On the other hand, there are those who say we should disengage from the media and focus on building capacity within our own communities.

I’m more sympathetic to this type of thinking because I think we need to organise ourselves first before we can present a coherent narrative to the rest of society; but I also see the need to engage with mainstream society given that we are British citizens like everyone else.

What’s more, there is no way we could enforce a total boycott of the mainstream media because Muslim groups simply wouldn’t agree to it.

LBC radio station

So how about a third way – a partial boycott of the media instead of a blanket one? A bit like the city of Liverpool has enforced against The Sun.

If we singled out one particular media outlet for a boycott and got all (or at least most) of the major British Muslim organisations to shun that outlet we would be sending out a clear message that Islamophobia is not acceptable and there will be consequences for it.

A joint letter, perhaps, signed by the major Muslim organisations attacking a certain outlet could not be ignored by the mainstream media. Or at least not all of it.

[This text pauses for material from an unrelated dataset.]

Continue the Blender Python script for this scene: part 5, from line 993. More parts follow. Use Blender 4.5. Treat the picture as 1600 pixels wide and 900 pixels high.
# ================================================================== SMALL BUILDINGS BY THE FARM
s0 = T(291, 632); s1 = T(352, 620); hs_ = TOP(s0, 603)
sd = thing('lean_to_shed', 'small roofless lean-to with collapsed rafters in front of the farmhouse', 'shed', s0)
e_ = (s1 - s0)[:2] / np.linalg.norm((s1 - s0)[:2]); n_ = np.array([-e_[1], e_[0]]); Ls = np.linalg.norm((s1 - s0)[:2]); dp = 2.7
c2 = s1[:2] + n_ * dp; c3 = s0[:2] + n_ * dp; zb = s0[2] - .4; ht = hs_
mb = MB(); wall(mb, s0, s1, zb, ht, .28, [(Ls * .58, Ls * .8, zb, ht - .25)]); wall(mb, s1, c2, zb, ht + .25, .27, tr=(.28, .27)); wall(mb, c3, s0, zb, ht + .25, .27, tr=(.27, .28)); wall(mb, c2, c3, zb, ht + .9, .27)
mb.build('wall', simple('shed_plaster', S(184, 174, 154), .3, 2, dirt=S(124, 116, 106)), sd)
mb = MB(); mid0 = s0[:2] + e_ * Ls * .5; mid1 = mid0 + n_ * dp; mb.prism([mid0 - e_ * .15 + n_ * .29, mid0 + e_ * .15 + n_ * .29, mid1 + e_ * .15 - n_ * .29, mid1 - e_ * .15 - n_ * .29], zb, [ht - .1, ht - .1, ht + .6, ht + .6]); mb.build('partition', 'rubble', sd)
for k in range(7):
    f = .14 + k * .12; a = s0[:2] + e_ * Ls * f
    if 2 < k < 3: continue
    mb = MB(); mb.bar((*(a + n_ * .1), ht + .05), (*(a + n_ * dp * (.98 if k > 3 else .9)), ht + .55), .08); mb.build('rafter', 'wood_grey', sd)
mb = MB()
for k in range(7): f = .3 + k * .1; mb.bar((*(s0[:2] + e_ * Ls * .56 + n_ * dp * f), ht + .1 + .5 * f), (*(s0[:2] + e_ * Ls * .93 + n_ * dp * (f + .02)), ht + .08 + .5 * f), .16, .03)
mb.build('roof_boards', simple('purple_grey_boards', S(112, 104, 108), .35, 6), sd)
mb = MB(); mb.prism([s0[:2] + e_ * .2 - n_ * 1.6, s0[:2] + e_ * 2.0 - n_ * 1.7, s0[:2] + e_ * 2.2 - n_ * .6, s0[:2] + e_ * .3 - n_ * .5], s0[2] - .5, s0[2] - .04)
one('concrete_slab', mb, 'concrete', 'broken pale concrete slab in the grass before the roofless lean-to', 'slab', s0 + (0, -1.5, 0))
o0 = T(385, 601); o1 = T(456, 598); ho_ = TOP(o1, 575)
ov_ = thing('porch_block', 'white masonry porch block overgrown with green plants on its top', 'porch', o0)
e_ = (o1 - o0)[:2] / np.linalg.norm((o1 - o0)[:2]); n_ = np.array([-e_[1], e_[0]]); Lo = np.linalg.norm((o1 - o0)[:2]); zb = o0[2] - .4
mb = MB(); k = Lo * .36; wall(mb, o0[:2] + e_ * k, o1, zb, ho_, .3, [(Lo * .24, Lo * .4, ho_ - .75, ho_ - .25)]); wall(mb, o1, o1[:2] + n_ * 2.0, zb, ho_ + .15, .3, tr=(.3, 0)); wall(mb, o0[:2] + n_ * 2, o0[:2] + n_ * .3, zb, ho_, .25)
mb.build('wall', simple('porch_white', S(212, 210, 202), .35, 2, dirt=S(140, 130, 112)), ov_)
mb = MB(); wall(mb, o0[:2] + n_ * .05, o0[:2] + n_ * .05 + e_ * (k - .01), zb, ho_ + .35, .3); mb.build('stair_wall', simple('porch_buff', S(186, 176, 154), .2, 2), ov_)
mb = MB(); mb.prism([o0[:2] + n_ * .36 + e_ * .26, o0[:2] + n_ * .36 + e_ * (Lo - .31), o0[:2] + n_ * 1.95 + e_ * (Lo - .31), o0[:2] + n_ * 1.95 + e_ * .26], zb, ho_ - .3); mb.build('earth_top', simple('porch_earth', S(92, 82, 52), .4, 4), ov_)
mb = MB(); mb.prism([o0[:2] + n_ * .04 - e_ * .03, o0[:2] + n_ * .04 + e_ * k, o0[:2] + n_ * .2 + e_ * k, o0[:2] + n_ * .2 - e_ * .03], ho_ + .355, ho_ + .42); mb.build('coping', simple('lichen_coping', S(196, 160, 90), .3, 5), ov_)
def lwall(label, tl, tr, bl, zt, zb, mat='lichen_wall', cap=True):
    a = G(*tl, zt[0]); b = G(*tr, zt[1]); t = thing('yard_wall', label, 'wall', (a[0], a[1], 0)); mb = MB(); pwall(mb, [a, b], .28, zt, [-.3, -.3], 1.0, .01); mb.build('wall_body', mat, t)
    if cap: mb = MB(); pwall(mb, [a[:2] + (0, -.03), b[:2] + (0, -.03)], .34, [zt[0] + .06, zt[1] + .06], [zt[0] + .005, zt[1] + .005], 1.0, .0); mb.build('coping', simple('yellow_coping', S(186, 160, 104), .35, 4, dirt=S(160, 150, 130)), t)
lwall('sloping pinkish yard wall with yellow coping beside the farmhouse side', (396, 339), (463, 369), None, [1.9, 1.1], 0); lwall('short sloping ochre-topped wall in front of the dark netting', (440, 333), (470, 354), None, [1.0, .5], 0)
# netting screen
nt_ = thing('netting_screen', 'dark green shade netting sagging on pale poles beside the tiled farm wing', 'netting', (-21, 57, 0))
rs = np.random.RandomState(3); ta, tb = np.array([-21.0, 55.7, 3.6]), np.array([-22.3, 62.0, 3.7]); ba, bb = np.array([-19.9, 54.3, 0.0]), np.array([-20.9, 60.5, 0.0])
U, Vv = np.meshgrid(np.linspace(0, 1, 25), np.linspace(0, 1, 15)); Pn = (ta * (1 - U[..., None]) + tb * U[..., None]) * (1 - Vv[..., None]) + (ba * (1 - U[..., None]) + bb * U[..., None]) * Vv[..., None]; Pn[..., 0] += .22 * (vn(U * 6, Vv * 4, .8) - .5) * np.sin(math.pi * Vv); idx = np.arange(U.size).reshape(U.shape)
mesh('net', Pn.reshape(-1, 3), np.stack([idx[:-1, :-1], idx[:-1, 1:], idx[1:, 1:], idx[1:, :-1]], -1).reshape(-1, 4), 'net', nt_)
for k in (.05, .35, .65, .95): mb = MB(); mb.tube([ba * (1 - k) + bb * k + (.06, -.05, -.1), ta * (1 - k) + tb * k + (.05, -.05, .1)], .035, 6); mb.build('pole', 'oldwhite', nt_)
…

And it would begin a real debate about media Islamophobia itself.

This type of boycott would also be “doable” because it would focus on one particular outlet which Muslims agree is blatantly Islamophobic, rather than a range of outlets which they may have differing views on.

So in effect we get the best of all worlds – we take a united and effective stand against media Islamophobia while still engaging with the vast majority of media organisations.

Maajid Nawaz
Maajid Nawaz

And I propose this outlet should be London’s LBC radio station. I could think of others, such as the Daily Mail or Nicky Campbell’s BBC Big Questions, but let’s just stick to LBC for the time being.

Regular listeners to LBC will know that it is jam-packed full of right-wing presenters and commentators who see Muslims through the lens of counter-terrorism and promote a Zionist view of the world. These presenters include Nick Ferrari and Iain Dale. More outrageously, LBC has two presenters on its books who seem to be there simply to provoke London’s Muslim population – Maajid Nawaz and Katie Hopkins.

This right-wing slant is all the more galling when you consider that there are more than one million Muslims in London, which translates to around one in nine of the total population.

I’m not pretending this boycott would eliminate Islamophobia in the media and it would be a relatively tame course of action anyway. But it would make a clear point to the media and it would also galvanise Muslim organisations to work together against a common enemy.

And I’m a firm believer that it is a good thing to clearly define who your enemy is because it allows you to define who you are and what you stand for, as well as rallying your supporters against a common opponent.

So effectively I’m proposing that spokespeople from Muslim organisations and prominent commentators refuse to appear on LBC. And anyone who does so would effectively be a scab. And in turn I hope that campaign would persuade Muslim callers to stop ringing up the station to participate in their call-in shows.

But unfortunately my experience of the Muslim community is that we all have our own petty agendas and are incapable of uniting over issues that affect us all. And this is a clear failure of leadership and an indictment of  our responsibility to those who rely on us to be their voice.

So I’m not holding my breath to see this partial boycott enacted. And I guess that media Islamophobia will continue unabated.